La dinastia Wainwright–McGarrigle con Rufus Wainwright ha trovato veramente il degno erede – e non lo scopriamo solo adesso con Unfollow The Rules, già atteso in primavera ma, come altri dischi di comune destino, rinviato causa pandemìa. Già, perché Rufus, al di là d’essersi imposto con un’immagine certamente fantasiosa e come colui che ha raccolto il testimone da Elton John come paladino del più sfacciato camp pop rock, quando apparve nel 1998 con il suo eccezionale debutto prodotto da Jon Brion, lasciò immediatamente il segno – tanto che appena dopo gli esordi di Chris Whitley e di Jeff Buckley, quell’album lo ricordiamo fra i proemi più belli dei 90s. Da allora ha regalato fatiche ambiziose come le 2 puntate di Want (2003-4), omaggi alla sua eroina Judy Garland, addirittura approntato le opere liriche Prima donna (2015) e Hadrian (2018), musicato i sonetti di William Shakespeare con Take All My Loves (2016).
Rufus Wainwright
Tuttavia Rufus piace di più quando fa il cantautore, ad ampio raggio quanto si voglia, come nel già evocato esordio o in Release The Stars (2007), l’altro suo disco irrinunciabile, prodotto nientemeno che da Neil Tennant (Pet Shop Boys) e con massicci interventi di uno fra i migliori amici di papà Loudon, Richard Thompson. Unfollow The Rules, va detto forte e chiaro, segue quel solco, anche perché a produrlo è un vero luminare della consolle qual è Mitchell Froom (Elvis Costello, Crowded House, Randy Newman, Suzanne Vega, il già citato Thompson, Pretenders, Los Lobos, Paul McCartney, addirittura il nostro Mirco Mariani, Peter Case, Bonnie Raitt, American Music Club); nonché a suonarlo sono stati chiamati assi quali Jim Keltner, Matt Chamberlain e soprattutto Blake Mills, il cantautore-chitarrista che di recente ha fatto da fondamentale perno nell’ultimo album di Bob Dylan, Rough And Rowdy Ways (2020).

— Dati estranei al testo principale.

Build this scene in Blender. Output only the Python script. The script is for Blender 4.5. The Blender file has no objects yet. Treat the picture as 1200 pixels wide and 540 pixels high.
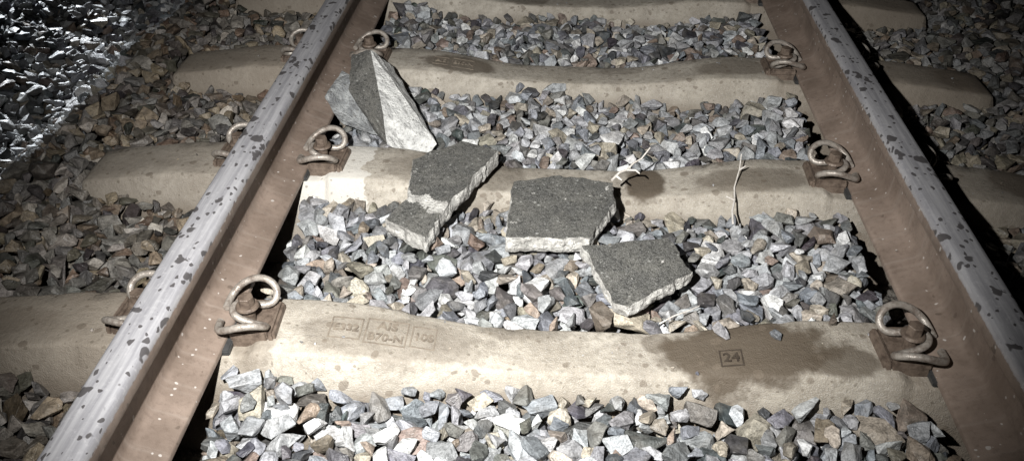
import bpy, bmesh, math, random
import numpy as np
from mathutils import Vector, Matrix, noise
random.seed(7); rng = np.random.default_rng(11)
scene = bpy.context.scene
scene.view_settings.view_transform = 'Standard'
scene.view_settings.look = 'None'
scene.view_settings.exposure = 0

# ------------------------------------------------------------ node helpers
def new_mat(name):
    m = bpy.data.materials.new(name); m.use_nodes = True
    nt = m.node_tree; b = nt.nodes['Principled BSDF']
    return m, nt, b
def L(nt, a, b): nt.links.new(a, b)
def val(nt, op, a, b=None, c=None, clamp=False):
    n = nt.nodes.new('ShaderNodeMath'); n.operation = op; n.use_clamp = clamp
    for i, x in enumerate((a, b, c)):
        if x is None: continue
        if isinstance(x, (int, float)): n.inputs[i].default_value = x
        else: nt.links.new(x, n.inputs[i])
    return n.outputs[0]
def mix(nt, f, a, b, mode='MIX'):
    n = nt.nodes.new('ShaderNodeMix'); n.data_type = 'RGBA'; n.blend_type = mode
    for s, x in ((n.inputs['Factor'], f), (n.inputs[6], a), (n.inputs[7], b)):
        if isinstance(x, (int, float)): s.default_value = x
        elif isinstance(x, tuple): s.default_value = (*x, 1)
        else: nt.links.new(x, s)
    return n.outputs[2]
def smooth(nt, x, lo, hi, a=0.0, b=1.0):
    n = nt.nodes.new('ShaderNodeMapRange'); n.interpolation_type = 'SMOOTHSTEP'
    nt.links.new(x, n.inputs['Value'])
    n.inputs['From Min'].default_value = lo; n.inputs['From Max'].default_value = hi
    n.inputs['To Min'].default_value = a; n.inputs['To Max'].default_value = b
    return n.outputs['Result']
def coords(nt, scale=(1, 1, 1)):
    t = nt.nodes.new('ShaderNodeTexCoord')
    m = nt.nodes.new('ShaderNodeMapping'); m.inputs['Scale'].default_value = scale
    nt.links.new(t.outputs['Object'], m.inputs['Vector'])
    return m.outputs['Vector']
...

Il cantautore con il padre Loudon Wainwright III e Elton John, 2001
Pur nell’ampia varietà di colori & note scelti, il lavoro ha netta coesione di fondo, capace di risultare asciutto (per quanto possibile, visto il personaggio) ma pure di sfoderare eco delle passate divagazioni. Miglior numero sembra proprio il brano guida, che fra l’altro era già noto grazie all’attrice Sarah Jessica Parker che lo cantò nel film Here And Now (2018): è il miglior Rufus possibile, quello che si rifà al Sir Elton (& Bernie Taupin) di qualche decennio or sono, melodico ma non melenso, pregno di pathos interpretativo e capace di scrivere quelle che indubbiamente sono grandi canzoni. E questa lo è. Ascolti e riascolti per intero Unfollow The Rules e indiscutibilmente altri momenti di grande spessore non mancano: per esempio la conclusiva Alone Time, dove si sentono sapori dei Beach Boys più belli ma pure cerebrali, quelli firmati Brian Wilson–Van Dyke Parks; Early Morning Madness, quasi 6 minuti di cabaret fra il vecchio Tom Waits anni 70 e i bassofondi L.A. chandleriani, salvo che qui la scena (moderna) della paranoia è Berlino; Trouble In Paradise, tocchi Bon Iver ma pure qualche rimando al John Lennon dalle parti di Mind Games (1973); Damsel In Distress, riff e arrangiamento che prende a piene mani nell’epoca quando David Bowie e Mick Ronson erano inseparabili (bellissimi, fra l’altro, gli stacchi di chitarra courtesy by Mills); Peaceful Afternoon, tanti fuochi d’artificio intorno a uno svagato passo mariachi; fino all’indecifrabile Devils And Angels (Hatred), dove l’orchestrazione è fatta di un impossibile vortice di archi e di serpeggiante techno music. Rufus Wainwright, una vita a non seguire le regole – ecco perché piace sempre stargli dietro.